→ **Brief**:
Reproduce the material word for word; the images stay out.

-- BEGIN --

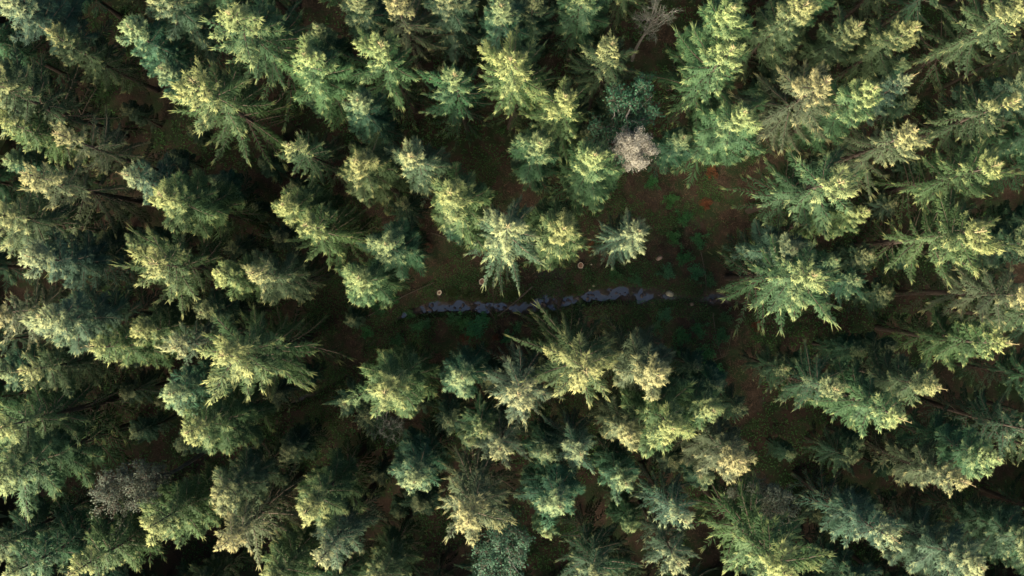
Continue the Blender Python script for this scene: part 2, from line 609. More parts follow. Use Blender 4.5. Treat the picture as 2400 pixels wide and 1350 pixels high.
PROTO = {
    'S': [spruce(s, 'star') for s in (11, 12, 13, 14, 15)],
    'D': [spruce(s, 'dense') for s in (21, 22, 23, 24, 25, 26)],
    'N': [spruce(s, 'narrow') for s in (31, 32, 33, 34)],
    'W': [spruce(s, 'sparse') for s in (41, 42, 43)],
    'T': [spruce(s, 'bigstar') for s in (45, 46)],
    'R': [branching(s, 14, 2.3, 10.6, 3) for s in (51, 52)],
    'P': [branching(s, 15, 1.25, 12.9, 6, .09, levels=(26, 6, 5, 5)) for s in (61,)],
    'G': [branching(s, 16, 1.7, 12.0, 0, twig=.016) for s in (71, 72)],
}
PH = dict(T=21, S=21, D=21, N=21, W=21, R=14, P=15, G=16)
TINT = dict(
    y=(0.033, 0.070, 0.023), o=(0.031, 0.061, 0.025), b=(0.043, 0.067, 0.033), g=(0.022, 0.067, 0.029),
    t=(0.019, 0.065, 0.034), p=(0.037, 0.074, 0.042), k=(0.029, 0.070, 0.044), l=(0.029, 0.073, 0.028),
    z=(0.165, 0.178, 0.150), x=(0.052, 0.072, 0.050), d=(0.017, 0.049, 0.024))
NAMES = dict(S=("spruce_tree", "spruce"), T=("spruce_tree", "spruce"), D=("spruce_tree", "spruce"), N=("spruce_tree", "spruce"), W=("spruce_tree", "spruce"),
             R=("leafy_tree", "tree"), P=("pale_leafy_tree", "tree"), G=("dead_tree", "dead tree"))
BASES = []
_cnt = {k: 0 for k in PROTO}


def place_tree(X, Y, h, r, form, tint, label, group=None):
    i = _cnt[form]
    _cnt[form] += 1
    crown, trunk, leader = PROTO[form][i % len(PROTO[form])]
    nm, cat = NAMES[form]
    e = bpy.data.objects.new(nm, None)
    e.empty_display_size = .5
    link(e)
    e.location = (X, Y, gz(X, Y))
    e.rotation_euler = (random.gauss(0, .006), random.gauss(0, .006), random.uniform(0, 6.283))
    sc = h / PH[form]
    e.scale = (sc * r, sc * r, sc)
    tag(e, label, cat, group)
    col = np.array(TINT[tint]) * (1 + np.random.default_rng(int(abs(X * 131 + Y * 17)) + i).normal(0, .025, 3) + random.gauss(0, .07))
    for n, me in (("crown", crown), ("trunk", trunk), ("leader_shoot", leader)):
        if me is None:
            continue
        o = link(bpy.data.objects.new(n, me), e)
        o.color = (*np.clip(col, .01, 1), 1)
    BASES.append((X, Y, h))
    return e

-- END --

→ **Answer for the task**:
Continue the Blender Python script for this scene: part 2, from line 609. More parts follow. Use Blender 4.5. Treat the picture as 2400 pixels wide and 1350 pixels high.
PROTO = {
    'S': [spruce(s, 'star') for s in (11, 12, 13, 14, 15)],
    'D': [spruce(s, 'dense') for s in (21, 22, 23, 24, 25, 26)],
    'N': [spruce(s, 'narrow') for s in (31, 32, 33, 34)],
    'W': [spruce(s, 'sparse') for s in (41, 42, 43)],
    'T': [spruce(s, 'bigstar') for s in (45, 46)],
    'R': [branching(s, 14, 2.3, 10.6, 3) for s in (51, 52)],
    'P': [branching(s, 15, 1.25, 12.9, 6, .09, levels=(26, 6, 5, 5)) for s in (61,)],
    'G': [branching(s, 16, 1.7, 12.0, 0, twig=.016) for s in (71, 72)],
}
PH = dict(T=21, S=21, D=21, N=21, W=21, R=14, P=15, G=16)
TINT = dict(
    y=(0.033, 0.070, 0.023), o=(0.031, 0.061, 0.025), b=(0.043, 0.067, 0.033), g=(0.022, 0.067, 0.029),
    t=(0.019, 0.065, 0.034), p=(0.037, 0.074, 0.042), k=(0.029, 0.070, 0.044), l=(0.029, 0.073, 0.028),
    z=(0.165, 0.178, 0.150), x=(0.052, 0.072, 0.050), d=(0.017, 0.049, 0.024))
NAMES = dict(S=("spruce_tree", "spruce"), T=("spruce_tree", "spruce"), D=("spruce_tree", "spruce"), N=("spruce_tree", "spruce"), W=("spruce_tree", "spruce"),
             R=("leafy_tree", "tree"), P=("pale_leafy_tree", "tree"), G=("dead_tree", "dead tree"))
BASES = []
_cnt = {k: 0 for k in PROTO}


def place_tree(X, Y, h, r, form, tint, label, group=None):
    i = _cnt[form]
    _cnt[form] += 1
    crown, trunk, leader = PROTO[form][i % len(PROTO[form])]
    nm, cat = NAMES[form]
    e = bpy.data.objects.new(nm, None)
    e.empty_display_size = .5
    link(e)
    e.location = (X, Y, gz(X, Y))
    e.rotation_euler = (random.gauss(0, .006), random.gauss(0, .006), random.uniform(0, 6.283))
    sc = h / PH[form]
    e.scale = (sc * r, sc * r, sc)
    tag(e, label, cat, group)
    col = np.array(TINT[tint]) * (1 + np.random.default_rng(int(abs(X * 131 + Y * 17)) + i).normal(0, .025, 3) + random.gauss(0, .07))
    for n, me in (("crown", crown), ("trunk", trunk), ("leader_shoot", leader)):
        if me is None:
            continue
        o = link(bpy.data.objects.new(n, me), e)
        o.color = (*np.clip(col, .01, 1), 1)
    BASES.append((X, Y, h))
    return e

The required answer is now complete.